D’ici dix années, compte tenu des hypothèses indiquées dans l’encadré ci-dessous, dans une France comptant 4 millions d’étudiants, l’activité d’enseignement supérieur prise au sens large en Iparralde peut raisonnablement compter 1.000 emplois et 9.000 étudiants dont 7.000 venant d’autres territoires par choix. Cela vaut la peine de ne pas tarder. Il y a pour chacun d’entre nous une façon adaptée de participer.
* Anticiper, examiner des “smart specializations” et de possibles alliances, émettre des appels à projets, choisir, agir, c’est le rôle des acteurs en responsabilité territoriale, académique et économique, de nos instances de représentation sociale.
* S’informer, réfléchir, s’engager, c’est le rôle de tous les citoyens.

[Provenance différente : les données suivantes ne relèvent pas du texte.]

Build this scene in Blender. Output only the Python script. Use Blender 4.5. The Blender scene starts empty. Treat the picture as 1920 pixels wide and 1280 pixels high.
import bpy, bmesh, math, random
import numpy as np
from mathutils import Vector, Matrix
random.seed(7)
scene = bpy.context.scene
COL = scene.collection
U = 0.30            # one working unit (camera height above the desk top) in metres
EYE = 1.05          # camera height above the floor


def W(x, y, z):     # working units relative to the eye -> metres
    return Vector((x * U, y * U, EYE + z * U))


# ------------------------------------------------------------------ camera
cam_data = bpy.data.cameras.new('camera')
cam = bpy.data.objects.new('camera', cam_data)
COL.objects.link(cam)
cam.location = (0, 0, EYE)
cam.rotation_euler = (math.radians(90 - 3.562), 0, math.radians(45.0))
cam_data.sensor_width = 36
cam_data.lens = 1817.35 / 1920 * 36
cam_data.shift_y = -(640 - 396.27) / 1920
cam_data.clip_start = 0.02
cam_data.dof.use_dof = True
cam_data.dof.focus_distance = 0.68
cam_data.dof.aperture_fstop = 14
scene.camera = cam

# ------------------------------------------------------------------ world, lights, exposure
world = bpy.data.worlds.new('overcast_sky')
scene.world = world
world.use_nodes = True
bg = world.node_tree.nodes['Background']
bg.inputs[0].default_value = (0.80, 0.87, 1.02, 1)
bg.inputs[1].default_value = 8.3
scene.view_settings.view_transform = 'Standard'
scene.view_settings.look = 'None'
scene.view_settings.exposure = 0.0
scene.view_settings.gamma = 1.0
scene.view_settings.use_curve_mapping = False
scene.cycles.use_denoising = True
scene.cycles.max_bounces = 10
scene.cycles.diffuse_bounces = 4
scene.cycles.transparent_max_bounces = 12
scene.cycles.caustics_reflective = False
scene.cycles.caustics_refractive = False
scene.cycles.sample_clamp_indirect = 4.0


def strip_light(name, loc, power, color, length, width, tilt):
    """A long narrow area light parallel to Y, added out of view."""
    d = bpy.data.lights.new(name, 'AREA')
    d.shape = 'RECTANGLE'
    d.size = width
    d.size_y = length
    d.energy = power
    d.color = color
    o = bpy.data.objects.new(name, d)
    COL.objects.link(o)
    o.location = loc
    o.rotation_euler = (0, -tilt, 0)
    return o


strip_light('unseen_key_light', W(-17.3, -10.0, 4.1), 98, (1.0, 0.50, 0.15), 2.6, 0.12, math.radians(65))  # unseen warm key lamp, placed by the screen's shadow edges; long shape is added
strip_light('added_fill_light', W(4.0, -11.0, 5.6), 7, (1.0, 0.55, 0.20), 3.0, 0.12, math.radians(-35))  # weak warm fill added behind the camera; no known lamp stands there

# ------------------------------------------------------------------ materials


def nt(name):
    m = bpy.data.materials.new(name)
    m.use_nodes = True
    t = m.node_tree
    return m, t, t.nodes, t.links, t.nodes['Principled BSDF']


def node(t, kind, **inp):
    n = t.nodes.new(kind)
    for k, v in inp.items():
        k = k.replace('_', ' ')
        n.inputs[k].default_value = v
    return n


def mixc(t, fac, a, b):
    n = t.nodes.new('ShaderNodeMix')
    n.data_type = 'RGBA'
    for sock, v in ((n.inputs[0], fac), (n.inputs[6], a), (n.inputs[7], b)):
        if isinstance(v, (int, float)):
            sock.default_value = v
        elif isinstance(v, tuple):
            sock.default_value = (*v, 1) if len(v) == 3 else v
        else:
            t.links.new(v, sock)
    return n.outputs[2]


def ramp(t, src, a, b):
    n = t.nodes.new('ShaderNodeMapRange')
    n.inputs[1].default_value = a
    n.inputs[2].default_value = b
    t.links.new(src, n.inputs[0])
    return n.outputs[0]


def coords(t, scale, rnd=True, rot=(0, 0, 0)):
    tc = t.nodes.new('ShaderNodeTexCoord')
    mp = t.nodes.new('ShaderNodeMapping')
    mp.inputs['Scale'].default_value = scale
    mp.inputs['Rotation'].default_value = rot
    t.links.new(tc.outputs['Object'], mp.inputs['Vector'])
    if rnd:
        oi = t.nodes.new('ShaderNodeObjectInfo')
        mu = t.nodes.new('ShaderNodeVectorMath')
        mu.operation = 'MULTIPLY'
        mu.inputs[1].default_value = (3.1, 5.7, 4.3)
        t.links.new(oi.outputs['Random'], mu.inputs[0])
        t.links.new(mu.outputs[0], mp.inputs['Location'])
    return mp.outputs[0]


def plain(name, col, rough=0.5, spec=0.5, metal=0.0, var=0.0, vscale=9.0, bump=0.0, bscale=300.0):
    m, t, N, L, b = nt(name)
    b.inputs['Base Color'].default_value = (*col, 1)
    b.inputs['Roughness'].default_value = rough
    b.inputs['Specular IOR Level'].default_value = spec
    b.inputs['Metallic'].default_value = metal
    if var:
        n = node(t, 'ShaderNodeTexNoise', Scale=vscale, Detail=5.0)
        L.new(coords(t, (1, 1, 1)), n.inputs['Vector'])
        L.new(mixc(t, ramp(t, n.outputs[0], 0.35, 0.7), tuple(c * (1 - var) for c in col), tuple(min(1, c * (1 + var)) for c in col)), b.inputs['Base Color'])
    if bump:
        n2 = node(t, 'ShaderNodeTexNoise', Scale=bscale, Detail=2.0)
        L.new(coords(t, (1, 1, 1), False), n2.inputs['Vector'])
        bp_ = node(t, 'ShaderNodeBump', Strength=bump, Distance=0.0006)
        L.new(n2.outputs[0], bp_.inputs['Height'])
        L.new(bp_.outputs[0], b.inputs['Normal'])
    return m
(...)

L’efficience n’est pas l’apanage des gros
Le nombre d’étudiants en France devrait croître de 33% d’ici à 2027 [France-Stratégie, mai 2016]. En Afrique, 7% d’une classe d’âge accède à l’enseignement supérieur contre 76% en Europe*, au point que l’on avance qu’“il faudra ouvrir en Afrique une université par semaine pendant 10 ans”. En France, économies d’échelle et visibilité internationale justifieraient un parti pris de fusion-absorptions conduisant au gigantisme des établissements. Or de très fameux établissements, y compris parmi l’élite du classement de Shanghai, affichent des effectifs relativement atteignables : 11.000 au MIT, 20.000 à Harvard (dont 12.000 post-graduates), 4.000 à Cranfield (tous post-graduates), 4.000 à Mondragon Unibertzitatea … 12.000 à l’UPPA (5 sites), 800 à l’Estia. Les immenses universités d’Amérique latine changent de paradigme, se ré-orientent et se ré-architecturent.
* Iparralde accuserait un retard de 14 points selon l’association Du Pays Basque aux grandes écoles.